Thanks to a new project by the Brownwood Public Library and Brownwood Area Community Garden, residents can grow produce with no substantial investment.

Daniel Graham, community garden director, said using the seed library in conjunction with the community garden could take a large bite out of families’ food expenses considering a typical resident would pay is $50 annually to rent a planter.

“It’s very low cost, very low cost,” Graham said. “These are raised beds. I call them deluxe raised beds that are about 20 feet long by 3 and a half feet wide. They already have group irrigation installed to lease one of those for a year is about $50. For residents of the housing authority, who we know have already passed the low income screening, it’s about $25 a year.”

In a seemingly symbolic gesture, the library converted the cabinet it once used for its now digitized card filing system and instead uses it to house dozens of seed varieties donated to the Brownwood Area Community Garden by Walmart. As part of the seed library program, library patrons can search through the cabinet and checkout seeds the same as they would a book or DVD.

“Traditionally, libraries have lent books,” BPL Director Becky Isbell said. “Over the years, the internet came along and people said ‘libraries are going to go extinct,’ but libraries changed themselves to go with the times. They offered computers, printers and things like that. Libraries have always been, but especially currently, they are a place to share community resources - books, computers.  And seeds are another thing.”

Anyone with a Brownwood library card can pick up seeds free of charge and plant them in his or her garden or the community garden. Those interested in checking out seeds must be 18 years old and have a library card, which is free to anyone with government issued identification and a proof of residency.

Librarians ask patrons to check in the seeds once the new crop comes in, sometime in the late summer or early fall.
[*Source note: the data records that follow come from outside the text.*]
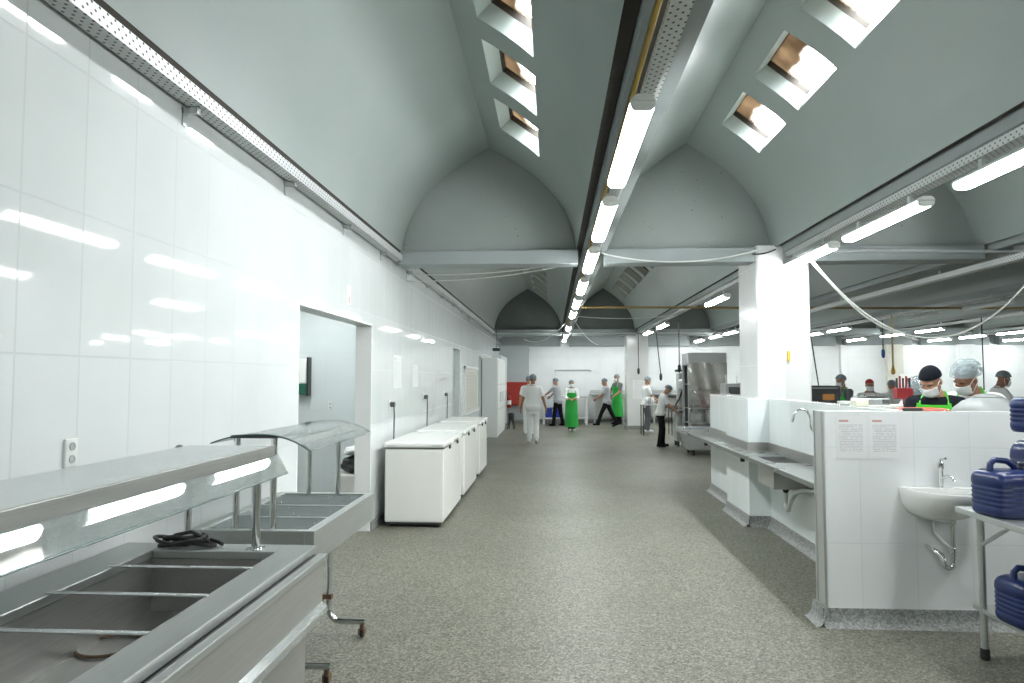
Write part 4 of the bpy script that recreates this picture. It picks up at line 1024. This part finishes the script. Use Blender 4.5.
#PEOPLE-BEGIN
# ================================================================== PEOPLE
def cap(mb, p0, p1, r0, r1, n=12):
    p0, p1 = Vector(p0), Vector(p1); d = p1 - p0; L = d.length
    if L < 1e-6: d = Vector((0, 0, 1)); L = 1e-6
    t = d.normalized(); pts, rs = [], []
    for a in (-1.0, -.92, -.7, -.38): pts.append(p0 + t * r0 * a); rs.append(max(1e-4, r0 * math.sqrt(max(0, 1 - a * a))))
    pts.append(p0); rs.append(r0); pts.append(p1); rs.append(r1)
    for a in (.38, .7, .92, 1.0): pts.append(p1 + t * r1 * a); rs.append(max(1e-4, r1 * math.sqrt(max(0, 1 - a * a))))
    return mb.tube(pts, rs, n)
def ell(mb, c, r, R=None, n=16):
    prof = [(max(1e-4, math.sin(PI * i / 12)), -math.cos(PI * i / 12)) for i in range(13)]
    o = len(mb.v); mb.lathe(prof, (0, 0, 0), n)
    for i in range(o, len(mb.v)):
        p = Vector((mb.v[i][0] * r[0], mb.v[i][1] * r[1], mb.v[i][2] * r[2]))
        if R is not None: p = R @ p
        mb.v[i] = tuple(p + Vector(c))
    return mb
def loft(mb, secs, n=20):
    """secs: (Matrix, rx, ry) elliptical rings"""
    o = len(mb.v)
    for Mx, rx, ry in secs:
        for k in range(n): mb.v.append(tuple(Mx @ Vector((rx * math.cos(2 * PI * k / n), ry * math.sin(2 * PI * k / n), 0))))
    for i in range(len(secs) - 1):
        for k in range(n): mb.f.append((o + i * n + k, o + i * n + (k + 1) % n, o + (i + 1) * n + (k + 1) % n, o + (i + 1) * n + k))
    mb.f.append(tuple(o + k for k in range(n))[::-1]); mb.f.append(tuple(o + (len(secs) - 1) * n + k for k in range(n)))
    return mb
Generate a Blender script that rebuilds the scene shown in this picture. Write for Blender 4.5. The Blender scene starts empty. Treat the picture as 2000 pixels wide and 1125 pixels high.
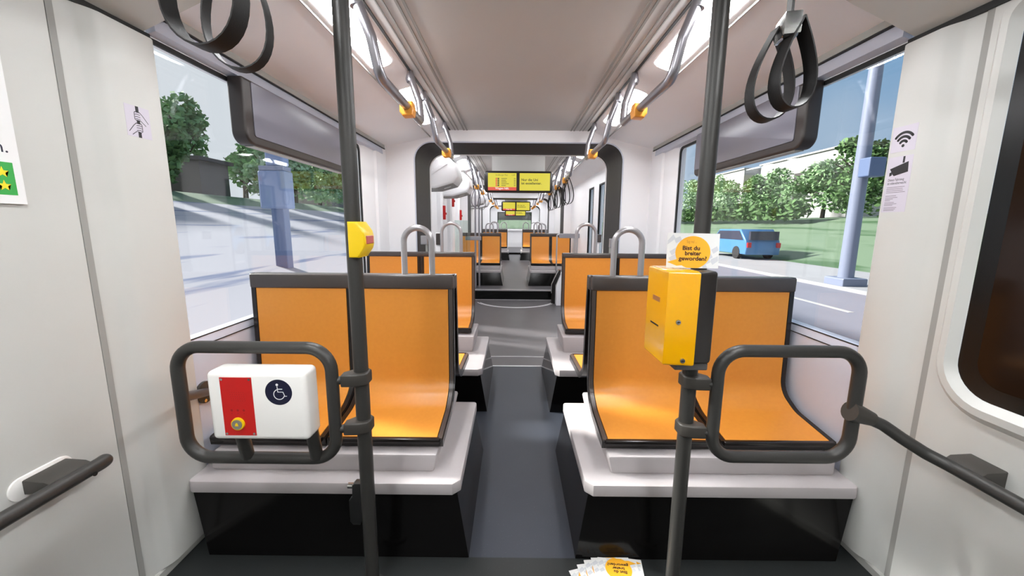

Library and community garden officials plan to collaborate once again, but this time on classes regarding seed savings and other gardening topics.

“It is a little advanced, saving seeds,” Isbell said. “It’s a project the Brownwood community garden and the library talked about for a while … It’s a great partnership to encourage people to garden.”

As the program moves forward, Isbell said she hopes to bring in heartier, heirloom seeds that can last more than two or three generations and eventually carry varieties more suited to the area’s climate.

“It’s food security. We have so much fewer varieties of foods these days, fewer plants than we used to,” Isbell said. “Having all of those varieties suited for each region helps us. If there is a natural catastrophe, a volcano, global warming, we don’t know what the future will hold. Having those varieties suited to certain regions will help us preserve our food. That is one of the reasons people have seed libraries.”